My feelings for her is alternating between pity and annoyance. Pity because I know she's never truly happy with the kind of mindset that she has. And annoyance because she makes everything oh-so-gloomy. She has a victim mentality - I don't know why she feels like the world is always plotting against her. She's always suspicious, always defensive, I wonder if  she even gets a night of peaceful sleep. I pity her because I see how her mentality is destroying her, and closing the doors to possible happiness. In the same way, I realized just recently that I can't stand her and her negative mindset anymore. In fact, there was a point when I just altogether stopped listening to her complaints - sometimes I hear them, but I don't take them seriously anymore, too much garbage and too much emotional baggage to handle.

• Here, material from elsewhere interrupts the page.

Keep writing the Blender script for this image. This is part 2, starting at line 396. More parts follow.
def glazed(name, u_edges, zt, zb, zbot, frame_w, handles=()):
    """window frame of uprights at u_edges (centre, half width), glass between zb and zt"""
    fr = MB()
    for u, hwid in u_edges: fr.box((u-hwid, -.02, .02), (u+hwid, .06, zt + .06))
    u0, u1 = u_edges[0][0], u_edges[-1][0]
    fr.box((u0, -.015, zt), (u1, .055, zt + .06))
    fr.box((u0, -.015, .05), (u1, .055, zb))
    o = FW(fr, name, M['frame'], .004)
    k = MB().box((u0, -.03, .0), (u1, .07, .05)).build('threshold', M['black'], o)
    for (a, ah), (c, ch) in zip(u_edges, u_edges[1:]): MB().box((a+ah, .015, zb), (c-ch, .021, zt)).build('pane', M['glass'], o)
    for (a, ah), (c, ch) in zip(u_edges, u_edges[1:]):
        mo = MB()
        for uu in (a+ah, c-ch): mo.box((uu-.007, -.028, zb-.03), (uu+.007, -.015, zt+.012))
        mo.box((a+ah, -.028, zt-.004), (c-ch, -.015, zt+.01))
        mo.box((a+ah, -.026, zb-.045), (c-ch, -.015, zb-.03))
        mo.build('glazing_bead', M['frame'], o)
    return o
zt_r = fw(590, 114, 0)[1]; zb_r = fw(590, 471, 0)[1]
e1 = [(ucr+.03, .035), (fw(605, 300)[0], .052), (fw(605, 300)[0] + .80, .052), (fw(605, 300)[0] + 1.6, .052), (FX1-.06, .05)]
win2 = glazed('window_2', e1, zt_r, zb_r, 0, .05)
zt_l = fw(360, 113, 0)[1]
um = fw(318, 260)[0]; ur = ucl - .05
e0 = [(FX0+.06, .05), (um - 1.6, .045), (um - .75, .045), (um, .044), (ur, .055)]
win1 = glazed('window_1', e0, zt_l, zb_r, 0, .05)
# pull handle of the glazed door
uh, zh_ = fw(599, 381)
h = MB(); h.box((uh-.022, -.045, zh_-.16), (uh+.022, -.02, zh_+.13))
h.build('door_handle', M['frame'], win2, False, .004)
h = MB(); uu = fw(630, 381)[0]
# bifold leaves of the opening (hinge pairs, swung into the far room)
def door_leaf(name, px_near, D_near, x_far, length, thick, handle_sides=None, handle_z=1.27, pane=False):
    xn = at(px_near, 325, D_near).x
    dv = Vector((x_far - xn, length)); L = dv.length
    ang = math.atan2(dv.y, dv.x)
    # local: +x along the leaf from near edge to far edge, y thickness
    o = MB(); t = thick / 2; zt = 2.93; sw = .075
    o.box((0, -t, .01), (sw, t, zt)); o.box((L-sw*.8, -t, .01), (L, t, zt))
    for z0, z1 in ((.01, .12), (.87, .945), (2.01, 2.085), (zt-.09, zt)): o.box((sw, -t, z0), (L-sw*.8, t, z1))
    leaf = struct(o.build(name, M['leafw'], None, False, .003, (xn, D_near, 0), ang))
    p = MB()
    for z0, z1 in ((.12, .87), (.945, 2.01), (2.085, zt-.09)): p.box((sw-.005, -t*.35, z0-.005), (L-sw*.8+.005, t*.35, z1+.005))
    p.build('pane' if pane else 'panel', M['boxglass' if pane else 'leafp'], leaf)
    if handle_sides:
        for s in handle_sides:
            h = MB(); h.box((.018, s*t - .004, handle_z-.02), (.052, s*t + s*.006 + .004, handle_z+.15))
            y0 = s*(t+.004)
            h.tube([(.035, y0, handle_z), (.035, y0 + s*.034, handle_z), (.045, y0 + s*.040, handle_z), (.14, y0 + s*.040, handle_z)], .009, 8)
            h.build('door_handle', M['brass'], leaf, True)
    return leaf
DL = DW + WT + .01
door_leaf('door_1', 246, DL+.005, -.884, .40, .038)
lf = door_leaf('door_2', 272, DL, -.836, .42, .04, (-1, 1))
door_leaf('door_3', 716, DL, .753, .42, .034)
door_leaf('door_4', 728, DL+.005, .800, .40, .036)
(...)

Some of our friends have also taken notice of her attitude, and I guess they've learned how to put up with it. No one has the courage to confront her about the problem. Once in the past, I already hinted to her how I saw and felt about her attitude, but I'm not sure if she got my whole point. Now, though, I can't help it - I can't restrain myself any longer. I am unable to maintain a stoic and neutral face when she starts with her litany of negative ideas. All I do is automatically shut down, choose not to listen and then focus my attention on something else. Because if I don't do this, I'd explode. I can barely contain my irritation. Ugh!

I don't know what to do. I can't vent out to any of my friends without sounding negative myself. And I've never been someone to talk about another person behind her back, except during certain circumstances when I strongly feel and see the need to. I am seriously running out of options right now. God help me.